> [Your goal]: Compile every line that includes the word "this".

> [Data block]:
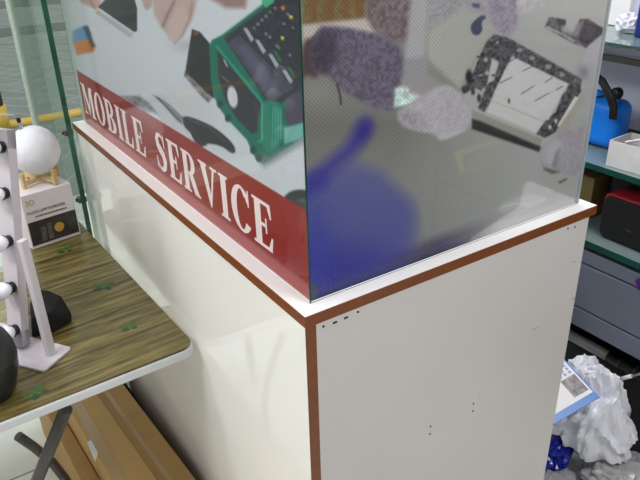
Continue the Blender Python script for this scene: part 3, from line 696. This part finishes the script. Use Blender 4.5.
# ------------------------------------------------------------------ vanity mirror with bulbs
nrm = np.array([-.82, -.57, 0]); nrm /= np.linalg.norm(nrm)
wd_ = np.array([-nrm[1]*-1, 0, 0])
wd_ = np.array([-.57, .82, 0]); wd_ /= np.linalg.norm(wd_)
P0 = onz(26.5, 346, TAB+.012)
best = None
for ti in range(0, 45):
    for hi in range(15, 60):
        ta = math.radians(ti); h = hi*.01
        q = P0+h*(-nrm*math.sin(ta)+np.array([0, 0, math.cos(ta)])); a, b = px(q)
        e = (a-11)**2+(b-131)**2
        if best is None or e < best[0]: best = (e, ta, h)
TA, MH = best[1], best[2]
upv = -nrm*math.sin(TA)+np.array([0, 0, math.cos(TA)])
nt_ = nrm*math.cos(TA)+np.array([0, 0, math.sin(TA)])
vm = empty('vanity_mirror', tuple(onz(40, 350, TAB)), 'white framed vanity mirror with round bulbs standing on the wooden table', 'mirror')
MW = .26; bw = .035; th = .010
fr = MB()
fr.obox(P0+upv*MH/2+wd_*bw/2, nt_, wd_, upv, th, bw/2, MH/2)
fr.obox(P0+upv*MH/2+wd_*(MW-bw/2), nt_, wd_, upv, th, bw/2, MH/2)
fr.obox(P0+upv*(MH-bw/2)+wd_*MW/2, nt_, wd_, upv, th, MW/2, bw/2)
fr.obox(P0+upv*(bw/2)+wd_*MW/2, nt_, wd_, upv, th, MW/2, bw/2)
fr.build('frame', 'white_metal', vm)
MB().obox(P0+upv*MH/2+wd_*MW/2, nt_, wd_, upv, .003, MW/2-bw, MH/2-bw).build('mirror_glass', 'mirror', vm)
def bulb(c, par):
    o = MB().lathe([(.0, 0), (.011, 0), (.011, .012), (.013, .012)], c, tuple(nt_), 20)
    o = o.build('bulb_socket', 'black', vm)
    pr = [(.011, .010)]+[(.0168*math.sin(a), .027-.0168*math.cos(a)) for a in np.linspace(.7, PI, 14)]
    MB().lathe(pr, c, tuple(nt_), 24).build('bulb', 'bulb', o)
for yy in (148, 195, 243, 290, 333):
    # height along frame for this row
    bh = min(np.linspace(0, MH, 400), key=lambda h: abs(px(P0+upv*h+nt_*.03+wd_*.014)[1]-yy))
    bulb(P0+upv*bh+nt_*th+wd_*.014, vm)
    if yy not in (290,): bulb(P0+upv*bh+nt_*th+wd_*(MW-.014), vm)
# base plate
R_ = onz(72, 347, TAB+.006)[:2]; B_ = onz(43, 371, TAB+.006)[:2]
ed = (R_-B_); el = np.linalg.norm(ed); ed /= el; pd = np.array([-ed[1], ed[0]])
pl = rounded([tuple(B_), tuple(R_), tuple(R_+pd*.30), tuple(B_+pd*.30)], .008, 5)
MB().prism(pl, TAB+.0005, TAB+.006).build('base_plate', 'white_metal', vm, bevel=.001)
# support arms
def arm(a0, b0):
    d = (b0-a0); l = np.linalg.norm(d); d /= l
    s = np.cross(d, wd_); s /= np.linalg.norm(s)
    MB().obox((a0+b0)/2, s, np.cross(s, d), d, .0085, .006, l/2).build('support_arm', 'white_metal', vm, bevel=.001)
sa = onz(51, 354, TAB+.006); sb = ony(22, 240, sa[1]+.005)
arm(sa, sb)
arm(sa+wd_*(MW+.02), sb+wd_*(MW+.02))

# ------------------------------------------------------------------ carton and moon lamp
q0 = onz(33, 250, TAB+.001); q1 = onz(81, 234, TAB+.001)
bx = (q1-q0)[:2]; bl = np.linalg.norm(bx); bx = np.append(bx/bl, 0); by = np.array([-bx[1], bx[0], 0]); BH = .150
lb = empty('lamp_carton', tuple((q0+q1)/2+by*.065), 'white and black lamp carton with gold 3D lettering under the moon lamp', 'box')
cc = (q0+q1)/2+by*.065+np.array([0, 0, BH/2])
MB().obox(cc, bx, by, (0, 0, 1), bl/2, .065, BH/2).build('carton_body', 'boxwhite', lb, bevel=.0015)
def fpnt(u, v, off=.0006): return q0+bx*u*bl+np.array([0, 0, v*BH])-by*off
MB().add([fpnt(0.02, .06), fpnt(.98, .06), fpnt(.98, .50), fpnt(.02, .50)], [(0, 1, 2, 3)]).build('photo_panel', 'photo_dark', lb)
mp_ = MB(); mp_.add([fpnt(.60+.10*math.cos(2*PI*k/24), .27+.10*bl/BH*math.sin(2*PI*k/24), .0010) for k in range(24)], [tuple(range(24))]); mp_.build('moon_picture', 'moon_print', lb)
MB().add([fpnt(.22, .1, .001), fpnt(.32, .1, .001), fpnt(.34, .36, .001), fpnt(.24, .36, .001)], [(0, 1, 2, 3)]).add([fpnt(.36, .1, .001), fpnt(.46, .1, .001), fpnt(.46, .4, .001), fpnt(.38, .4, .001)], [(0, 1, 2, 3)]).build('grey_picture', 'grey_print', lb)
text_faces('3D', .020, fpnt(.05, .80), bx, (0, 0, 1), 'gold_lettering', 'gold', lb)
text_faces('MOON LAMP HUMIDIFIER', .0118, fpnt(.05, .64), bx*.74, (0, 0, 1), 'carton_lettering', 'ink', lb)
dsh = MB()
for k in range(16):
    u0 = .19+.040*k
    dsh.add([fpnt(u0, .565, .001), fpnt(u0+.030, .565, .001), fpnt(u0+.030, .592, .001), fpnt(u0, .592, .001)], [(0, 1, 2, 3)])
dsh.build('carton_small_print', 'grey_print', lb)
ztop = TAB+.001+BH
ml_ = empty('moon_lamp', (cc[0], cc[1], ztop), 'white round moon lamp on a pale wooden stand standing on its carton', 'lamp')
mc = ony(34.5, 150, cc[1]); mr_ = .0625
bm = bmesh.new(); bmesh.ops.create_icosphere(bm, subdivisions=5, radius=mr_)
for v in bm.verts:
    n_ = noise.noise(v.co*60)*.0007+noise.noise(v.co*140+Vector((3, 1, 2)))*.0005; v.co *= 1+n_/mr_; v.co += Vector(mc)
me = bpy.data.meshes.new('globe'); bm.to_mesh(me); bm.free(); me.materials.append(mk['moon']); me.polygons.foreach_set('use_smooth', [True]*len(me.polygons))
gl = bpy.data.objects.new('globe', me); COL.objects.link(gl); gl.parent = ml_; gl.matrix_parent_inverse = ml_.matrix_basis.inverted()
st = np.array([mc[0], mc[1], ztop])
for k in range(2):
    an = math.radians(28+90*k); d = np.array([math.cos(an), math.sin(an), 0]); n_ = np.array([-d[1], d[0], 0])
    for sg_ in (-1, 1):
        MB().obox(st+d*sg_*.054+np.array([0, 0, .021]), d, n_, (0, 0, 1), .0045, .0055, .021).build('stand_post', 'pine', ml_, bevel=.001)
    MB().obox(st+np.array([0, 0, .0125+.0005*k]), d, n_, (0, 0, 1), .052, .006, .0055).build('stand_bar', 'pine', ml_, bevel=.001)
tp = mc+np.array([-.02, 0, mr_*.93])
us = MB().obox(tp+np.array([0, 0, .010]), (1, 0, 0), (0, 1, 0), (0, 0, 1), .005, .003, .010).build('usb_plug', 'silver', ml_, bevel=.001)
MB().obox(tp+np.array([-.001, 0, .025]), (1, 0, 0), (0, 1, 0), (0, 0, 1), .0045, .004, .006).build('plug_collar', 'black', us, bevel=.001)
MB().tube([tp+np.array([-.002, 0, .030]), tp+np.array([-.012, 0, .040]), tp+np.array([-.035, 0, .046]), tp+np.array([-.06, .0, .038]), tp+np.array([-.085, 0, .015]), tp+np.array([-.10, 0, -.03]), tp+np.array([-.105, 0, -.12]), tp+np.array([-.12, .0, -.25])], .0018, 8).build('cord', 'white_metal', ml_)

# ------------------------------------------------------------------ black things on the table
def hull(pts, name, m, par=None, bevel=.004, sub=0):
    bm = bmesh.new()
    for p in pts: bm.verts.new(p)
    bmesh.ops.convex_hull(bm, input=bm.verts)
    bmesh.ops.delete(bm, geom=[v for v in bm.verts if not v.link_faces], context='VERTS')
    me = bpy.data.meshes.new(name); bm.to_mesh(me); bm.free(); me.materials.append(mk[m])
    o = bpy.data.objects.new(name, me); COL.objects.link(o)
    if par is not None: o.parent = par; o.matrix_parent_inverse = par.matrix_basis.inverted()
    md = o.modifiers.new('bevel', 'BEVEL'); md.width = bevel; md.segments = 2
    return o
zb = TAB+.001
pts = [(*onz(54, 333, zb)[:2], zb), (*onz(72, 322, zb)[:2], zb), (*onz(32, 338, zb)[:2], zb), (*onz(62, 303, zb)[:2], zb), (*onz(30, 305, zb)[:2], zb)]
zt = TAB+.06
pts += [(*onz(33, 289, zt)[:2], zt), (*onz(48, 290, zt)[:2], zt), (*onz(61, 296, zt)[:2], zt), (*onz(50, 312, zt)[:2], zt), (*onz(32, 318, zt)[:2], zt), (*onz(72, 314, zb+.014)[:2], zb+.014)]
tag(hull(pts, 'black_pouch', 'blackcloth'), 'black angular fabric pouch on the wooden table behind the mirror stand', 'pouch')
bd = empty('black_canister', tuple(onz(-16, 400, TAB)), 'black dome-topped canister on wooden table, cut off by left photo edge', 'canister')
dc = np.array([-.389, .490, TAB+.001])
pr = [(0, 0), (.046, 0), (.052, .010), (.064, .050), (.067, .075), (.065, .096), (.058, .116), (.045, .131), (.026, .140), (0, .143)]
MB().lathe(pr[:5], dc, n=48).build('body', 'black', bd)
MB().lathe(pr[4:], dc, n=48).build('dome_lid', 'black', bd)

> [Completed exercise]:
Continue the Blender Python script for this scene: part 3, from line 696. This part finishes the script. Use Blender 4.5.
    # height along frame for this row